One of my exes is Cambodian, and immigrated to the United States as a child. I got an education on the Khmer Rouge and how it affected her family, as well as the families of other Cambodians that I met in the area. One of the most horrifying stories I heard was about her mother. She had given birth to a daughter before my ex was born. She was with women in one camp, while my ex’s father was in another. There was an escape. The baby girl didn’t make it because the mother did not have enough to eat, and therefore was unable to produce milk. She clung to the dead body of the infant, unable to believe her misfortune, and was determined to carry it with her. She did this for three days. On the third day, the father pried the infant corpse from her arms as she screamed and kicked and buried it somewhere in the jungle. As someone who has watched their own mother lose a child, I cannot imagine what went through that poor woman’s mind when she found she was not able to care for her own baby. My mother’s guilt at having let my brother drive his vehicle (unnecessary guilt, but she felt it nonetheless) ate her up in the years to follow his death. I can’t imagine the guilt that must cloud someone when it is because your body cannot fulfill such a seemingly simple function as feeding a newborn infant. Yet, in the middle of such fear, despair, and chaos, my ex’s parents and one son made it out of Cambodia to a Thai refugee camp. My ex was born there. They began new lives in the United States, where they did not speak the language nor were particularly welcomed. But they managed to get jobs, raise a family of five children, and buy their own home. The parents still suffer from post traumatic stress disorder.
That is an example of the so-called human spirit. When her parents were marched out of Phnom Penh among the bodies of their neighbors, with a small son in tow whose eyes they covered with their hands, they had no idea what would happen. They went to work camps and watched as friends and workers were killed, or just went missing. They were fed very little, and lived in constant fear. The girl child I spoke of was not the only one they lost. They lost two daughters during this time. Still, they carried on. They made their escape, and they made it to the refugee camp. They kept going until they got to a place of relative safety to continue their lives and raise their family. They did not, in the middle of all this, give up. They did not curl up on the jungle floor, and let the jungle take them. Maybe there were points at which they were tempted. I imagine there were moments where they did curl up and shout for death to come. Yet, they didn’t remain there long.

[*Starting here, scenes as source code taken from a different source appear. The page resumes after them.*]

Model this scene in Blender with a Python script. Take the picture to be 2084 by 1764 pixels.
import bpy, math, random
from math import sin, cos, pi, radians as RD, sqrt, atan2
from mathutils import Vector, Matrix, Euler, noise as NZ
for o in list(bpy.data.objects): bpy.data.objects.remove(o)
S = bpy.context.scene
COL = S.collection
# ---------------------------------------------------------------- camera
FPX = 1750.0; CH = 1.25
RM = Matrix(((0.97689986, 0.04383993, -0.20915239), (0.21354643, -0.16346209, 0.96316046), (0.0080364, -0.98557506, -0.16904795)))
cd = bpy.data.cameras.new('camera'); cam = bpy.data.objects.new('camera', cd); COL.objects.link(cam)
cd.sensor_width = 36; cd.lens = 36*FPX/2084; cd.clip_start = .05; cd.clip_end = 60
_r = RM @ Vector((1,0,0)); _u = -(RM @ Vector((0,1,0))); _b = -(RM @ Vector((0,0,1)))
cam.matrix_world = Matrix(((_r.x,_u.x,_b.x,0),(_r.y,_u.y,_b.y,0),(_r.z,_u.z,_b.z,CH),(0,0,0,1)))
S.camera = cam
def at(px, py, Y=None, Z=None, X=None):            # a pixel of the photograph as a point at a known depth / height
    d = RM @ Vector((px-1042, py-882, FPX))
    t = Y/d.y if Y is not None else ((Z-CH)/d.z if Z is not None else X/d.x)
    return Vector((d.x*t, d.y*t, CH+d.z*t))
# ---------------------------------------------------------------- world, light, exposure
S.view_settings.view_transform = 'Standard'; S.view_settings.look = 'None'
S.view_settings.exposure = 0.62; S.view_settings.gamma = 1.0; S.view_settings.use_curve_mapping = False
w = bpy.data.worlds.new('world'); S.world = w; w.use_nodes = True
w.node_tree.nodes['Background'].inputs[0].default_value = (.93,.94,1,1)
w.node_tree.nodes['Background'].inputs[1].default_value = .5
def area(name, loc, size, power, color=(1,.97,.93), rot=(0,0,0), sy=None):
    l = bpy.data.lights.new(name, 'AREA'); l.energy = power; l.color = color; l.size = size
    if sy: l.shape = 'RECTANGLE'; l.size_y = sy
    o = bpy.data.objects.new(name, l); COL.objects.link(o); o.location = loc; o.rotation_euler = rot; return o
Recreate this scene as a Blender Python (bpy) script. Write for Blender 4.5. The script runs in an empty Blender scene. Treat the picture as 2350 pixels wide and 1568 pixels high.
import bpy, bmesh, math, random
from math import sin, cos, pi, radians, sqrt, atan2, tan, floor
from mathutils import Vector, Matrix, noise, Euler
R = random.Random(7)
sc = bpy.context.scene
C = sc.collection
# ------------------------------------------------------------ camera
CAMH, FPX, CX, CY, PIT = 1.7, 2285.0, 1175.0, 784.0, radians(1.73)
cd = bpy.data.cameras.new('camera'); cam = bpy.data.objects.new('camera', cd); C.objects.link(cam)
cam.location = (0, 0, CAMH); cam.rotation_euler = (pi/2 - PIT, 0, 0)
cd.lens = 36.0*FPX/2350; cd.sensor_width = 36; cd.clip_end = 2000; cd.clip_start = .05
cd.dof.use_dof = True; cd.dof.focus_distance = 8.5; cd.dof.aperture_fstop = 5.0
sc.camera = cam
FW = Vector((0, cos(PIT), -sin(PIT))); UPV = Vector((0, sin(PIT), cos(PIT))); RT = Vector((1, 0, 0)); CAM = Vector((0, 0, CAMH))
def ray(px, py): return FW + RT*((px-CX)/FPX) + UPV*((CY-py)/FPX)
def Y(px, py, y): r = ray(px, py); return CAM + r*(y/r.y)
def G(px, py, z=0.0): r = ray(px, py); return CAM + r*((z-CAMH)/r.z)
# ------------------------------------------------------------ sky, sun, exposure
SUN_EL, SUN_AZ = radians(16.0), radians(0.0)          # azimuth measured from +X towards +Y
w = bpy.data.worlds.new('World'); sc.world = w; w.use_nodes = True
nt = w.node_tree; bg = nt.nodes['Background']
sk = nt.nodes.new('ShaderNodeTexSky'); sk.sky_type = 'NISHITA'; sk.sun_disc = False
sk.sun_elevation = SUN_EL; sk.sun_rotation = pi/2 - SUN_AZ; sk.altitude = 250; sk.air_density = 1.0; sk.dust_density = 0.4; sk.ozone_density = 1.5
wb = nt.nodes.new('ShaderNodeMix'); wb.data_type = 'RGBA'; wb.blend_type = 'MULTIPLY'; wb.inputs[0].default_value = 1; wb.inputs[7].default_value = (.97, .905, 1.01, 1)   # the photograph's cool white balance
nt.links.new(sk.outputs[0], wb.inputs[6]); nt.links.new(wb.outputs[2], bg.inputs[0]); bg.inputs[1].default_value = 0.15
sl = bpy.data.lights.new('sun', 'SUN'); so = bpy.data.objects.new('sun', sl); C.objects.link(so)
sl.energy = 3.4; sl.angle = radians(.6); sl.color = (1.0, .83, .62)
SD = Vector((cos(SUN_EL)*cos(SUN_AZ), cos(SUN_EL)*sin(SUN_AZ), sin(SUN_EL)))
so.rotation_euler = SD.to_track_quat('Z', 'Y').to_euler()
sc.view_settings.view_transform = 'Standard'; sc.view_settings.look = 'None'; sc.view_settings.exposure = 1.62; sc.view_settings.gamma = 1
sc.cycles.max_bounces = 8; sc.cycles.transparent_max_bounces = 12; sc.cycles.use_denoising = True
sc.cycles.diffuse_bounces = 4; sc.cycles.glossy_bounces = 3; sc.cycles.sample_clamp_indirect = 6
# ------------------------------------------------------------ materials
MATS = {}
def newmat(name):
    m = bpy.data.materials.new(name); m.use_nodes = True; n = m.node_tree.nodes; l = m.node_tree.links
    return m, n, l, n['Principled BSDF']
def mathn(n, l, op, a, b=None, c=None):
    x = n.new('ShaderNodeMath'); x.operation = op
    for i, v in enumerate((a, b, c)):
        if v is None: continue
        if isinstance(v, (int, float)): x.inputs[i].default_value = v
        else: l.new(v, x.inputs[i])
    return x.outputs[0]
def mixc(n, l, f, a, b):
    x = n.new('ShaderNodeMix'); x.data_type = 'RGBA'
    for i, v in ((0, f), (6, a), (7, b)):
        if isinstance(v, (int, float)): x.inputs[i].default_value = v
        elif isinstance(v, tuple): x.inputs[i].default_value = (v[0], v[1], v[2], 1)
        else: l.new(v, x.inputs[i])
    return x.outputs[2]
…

So, on my days when I am facing a hardship through the seeming meaningless of my own existence and the mechanical motions I must go through in order to seem sane to others, I try to remember that there are people out there with a deeper sadness than my own, with angry white scars that run down the bellies of their memories. Yet, they live on. And I ponder this. I think, “What is the point? What is it that drives us to such extremes?” As if to live is extreme. And, perhaps it is. If the nothingness is what we come from, and it is nothingness that we return to, perhaps it is the living that is extreme. What a radical concept for those who see living as an illusion.
Over my desk I have a postcard of a Norman Rockwell painting portraying six year-old African-American Ruby Bridges as she is escorted by US Marshals through an angry mob, just to claim her right to a good education at an Alabama elementary school. I think to myself that if a child can face years of death threats, spitting, violence, and harassment just to go to school, then I can face anything, no matter how much I may fear it. So, in the midst of all the haphazard happenings in this thing we call life, endeavor. Remember that you are stronger than you think, smarter than you think, and that you will not only survive, but you will thrive, but only if you honestly put your mind to it. And this is probably the dopamine talking.